The Bulgarian National Bank (BNB) projects that annual inflation in the country will accelerate to 4% by the end of 2026, while economic growth is expected to gradually weaken in the coming years. The forecast is part of the bank's ?Economic Review,? based on data available up to March 19, 2026.
According to the baseline scenario, real GDP growth, which reached 3.2% in 2025, is expected to ease to 3.0% in 2026 and further slow to 2.8% by 2028. The BNB notes that private consumption remained the main driver of growth in 2025, while net exports weighed negatively on economic performance, largely due to one-off and country-specific factors.

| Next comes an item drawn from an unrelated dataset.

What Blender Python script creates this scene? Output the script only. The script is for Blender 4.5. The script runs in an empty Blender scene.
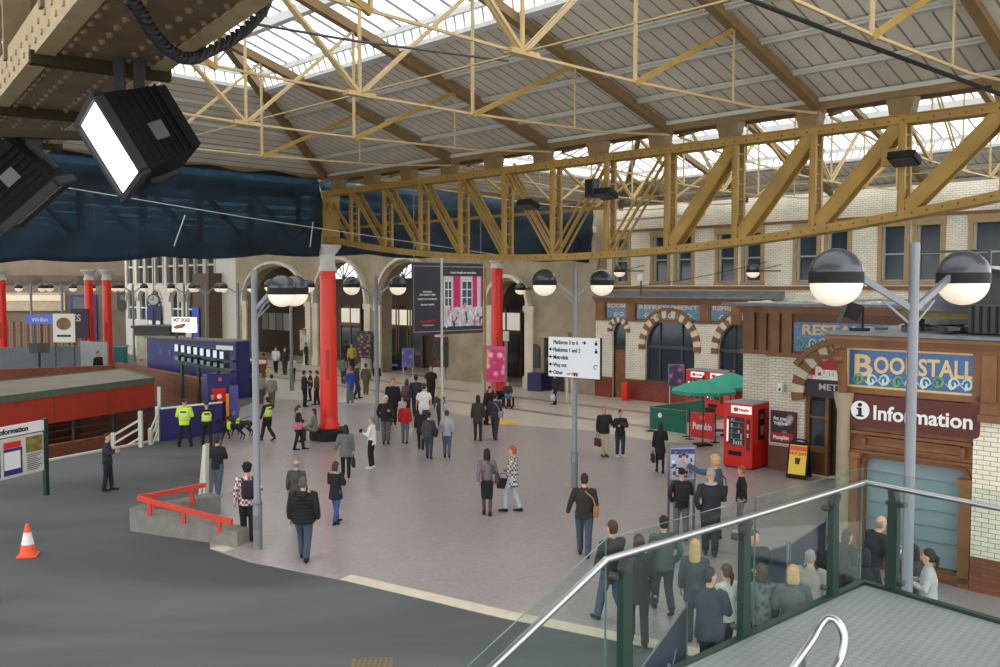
import bpy, bmesh, math, random
from mathutils import Vector, Matrix
from mathutils.geometry import tessellate_polygon
SC = bpy.context.scene
COL = SC.collection
R = math.radians
# ---------------------------------------------------------------- camera
CZ = 5.75; F = 900.0; TH = math.atan(46.5/900)
cam = bpy.data.cameras.new('camera'); cam.sensor_width = 36; cam.lens = 32.4
cam.clip_end = 500; cam.clip_start = .05
co = bpy.data.objects.new('camera', cam); COL.objects.link(co)
co.location = (0, 0, CZ); co.rotation_euler = (math.pi/2-TH, 0, 0)
SC.camera = co
# ---------------------------------------------------------------- sky, sun, exposure
W = bpy.data.worlds.new('sky'); SC.world = W; W.use_nodes = True
bg = W.node_tree.nodes['Background']
bg.inputs[0].default_value = (1, .995, .98, 1); bg.inputs[1].default_value = 2.0
SC.view_settings.view_transform = 'Standard'; SC.view_settings.look = 'None'
SC.view_settings.gamma = 1; SC.view_settings.use_curve_mapping = False
SC.view_settings.exposure = 0.4
SC.cycles.use_denoising = True
SC.cycles.max_bounces = 8; SC.cycles.transparent_max_bounces = 16
def area(name, loc, rot, sx, sy, power, col=(1, .97, .93)):
    l = bpy.data.lights.new(name, 'AREA'); l.shape = 'RECTANGLE'; l.size = sx; l.size_y = sy
    l.energy = power; l.color = col
    o = bpy.data.objects.new(name, l); COL.objects.link(o); o.location = loc; o.rotation_euler = rot
    return o
# ---------------------------------------------------------------- ray helpers (pixel -> place)
FWD = Vector((0, math.cos(TH), -math.sin(TH))); UP = Vector((0, math.sin(TH), math.cos(TH)))
C0 = Vector((0, 0, CZ))
def ray(px, py): return Vector((1, 0, 0))*((px-500)/F) + FWD + UP*((333.5-py)/F)
def G(px, py, z=0.0):
    d = ray(px, py); t = (z-CZ)/d.z; return C0+d*t
def S(px, py, Y):
    d = ray(px, py); return C0+d*(Y/d.y)
class Frame:                       # a vertical building plane: local x along it, local y away, z up
    def __init__(s, x, y, deg=-45):
        s.o = Vector((x, y, 0)); s.a = R(deg)
        s.u = Vector((math.cos(s.a), math.sin(s.a), 0)); s.w = Vector((-math.sin(s.a), math.cos(s.a), 0))
    def hit(s, px, py, d=0.0):
        r = ray(px, py); p0 = s.o+s.w*d
        t = (p0-C0).dot(s.w)/r.dot(s.w); p = C0+r*t-s.o
        return p.dot(s.u), p.z
    def q(s, px, d=0.0): return s.hit(px, 300, d)[0]
    def P(s, x, y, z=0): return s.o+s.u*x+s.w*y+Vector((0, 0, z))
    def loc(s, p): p = p-s.o; return p.dot(s.u), p.dot(s.w)
# ---------------------------------------------------------------- materials
MATS = {}
def mat(name, col, rough=.6, metal=0, noise=0, nscale=3, emit=None, es=1, bump=0, bscale=40, spec=.5, alpha=1, col2=None):
    if name in MATS: return MATS[name]
    m = bpy.data.materials.new(name); m.use_nodes = True; nt = m.node_tree; b = nt.nodes['Principled BSDF']
    c = (*col, 1)
    b.inputs['Base Color'].default_value = c; b.inputs['Roughness'].default_value = rough
    b.inputs['Metallic'].default_value = metal; b.inputs['Specular IOR Level'].default_value = spec
    if alpha < 1: b.inputs['Alpha'].default_value = alpha
    tc = nt.nodes.new('ShaderNodeTexCoord')
    if noise:
        n = nt.nodes.new('ShaderNodeTexNoise'); n.inputs['Scale'].default_value = nscale; n.inputs['Detail'].default_value = 6
        n.inputs['Roughness'].default_value = .65
        nt.links.new(tc.outputs['Object'], n.inputs['Vector'])
        r = nt.nodes.new('ShaderNodeValToRGB'); r.color_ramp.elements[0].position = .3; r.color_ramp.elements[1].position = .7
        a = col2 or tuple(x*(1-noise) for x in col)
        r.color_ramp.elements[0].color = (*a, 1); r.color_ramp.elements[1].color = (*[min(1, x*(1+noise*.6)) for x in col], 1)
        nt.links.new(n.outputs['Fac'], r.inputs[0]); nt.links.new(r.outputs[0], b.inputs['Base Color'])
    if bump:
        n2 = nt.nodes.new('ShaderNodeTexNoise'); n2.inputs['Scale'].default_value = bscale; n2.inputs['Detail'].default_value = 4
        nt.links.new(tc.outputs['Object'], n2.inputs['Vector'])
        bp = nt.nodes.new('ShaderNodeBump'); bp.inputs['Strength'].default_value = bump; bp.inputs['Distance'].default_value = .02
        nt.links.new(n2.outputs['Fac'], bp.inputs['Height']); nt.links.new(bp.outputs[0], b.inputs['Normal'])
    if emit:
        b.inputs['Emission Color'].default_value = (*emit, 1); b.inputs['Emission Strength'].default_value = es
    MATS[name] = m; return m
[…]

Labor market conditions are described as tight, with employment in 2025 rising at its fastest pace since 2008 and unemployment falling to 3.5%. Persistent labor shortages continue to push wages higher, increasing compensation per employee and adding further pressure on prices.

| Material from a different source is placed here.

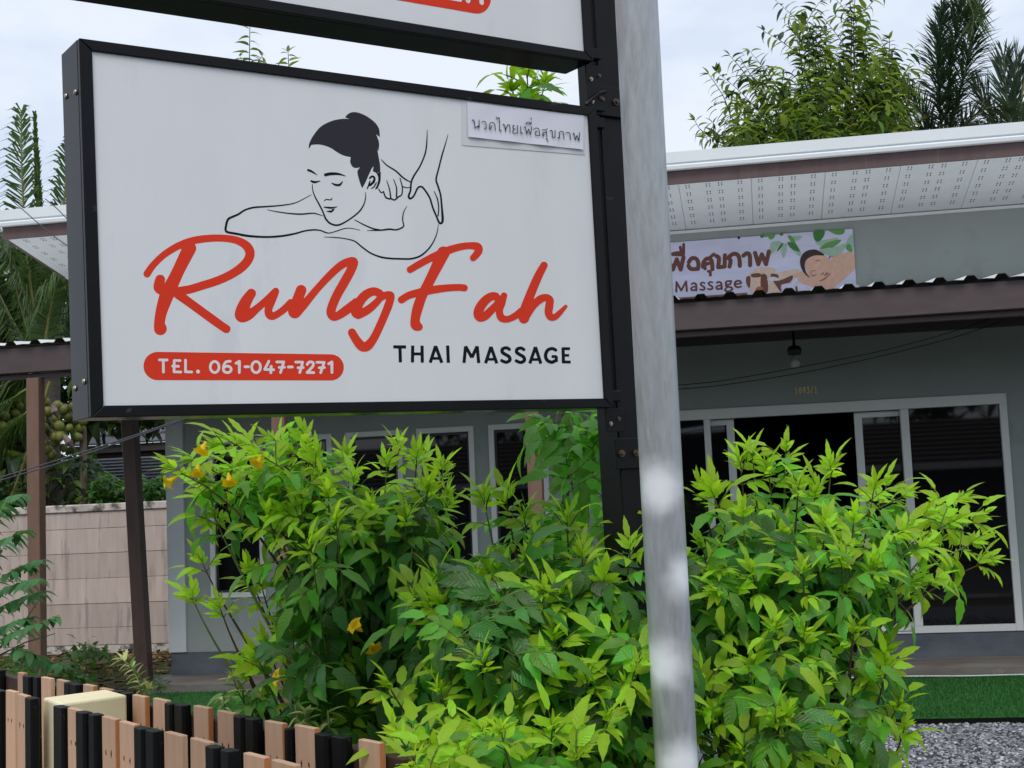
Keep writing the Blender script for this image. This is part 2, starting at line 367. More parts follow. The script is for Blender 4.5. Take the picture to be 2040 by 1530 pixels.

Inflation trends show a temporary slowdown earlier in 2026. The Harmonized Index of Consumer Prices (HICP) stood at 2.1% in February 2026, down from 3.5% in December 2025. The BNB attributes this decline mainly to base effects from earlier price increases and a temporary fall in transport fuel prices. However, the bank warns that the escalation of the conflict in the Middle East has driven up crude oil prices, which is expected to feed through into higher fuel and transport costs in the coming months.
Under the baseline forecast, average annual inflation is projected at 3.7% in 2026, easing to 3.2% in both 2027 and 2028, before reaching 4.0% on an annual basis by the end of 2026. Real economic growth is expected to follow a gradual downward path over the same period.
The outlook is also shaped by heightened uncertainty linked to geopolitical tensions. The BNB presents additional downside scenarios to illustrate potential risks from energy supply shocks. In the moderate adverse scenario, inflation is projected to be higher than the baseline by 0.7 percentage points in 2026, 1.4 points in 2027 and 0.6 points in 2028. In a more severe case, inflation could exceed the baseline by 1.2 percentage points in 2026, 3.4 points in 2027 and 2.3 points in 2028, reflecting stronger secondary and spillover effects across the economy.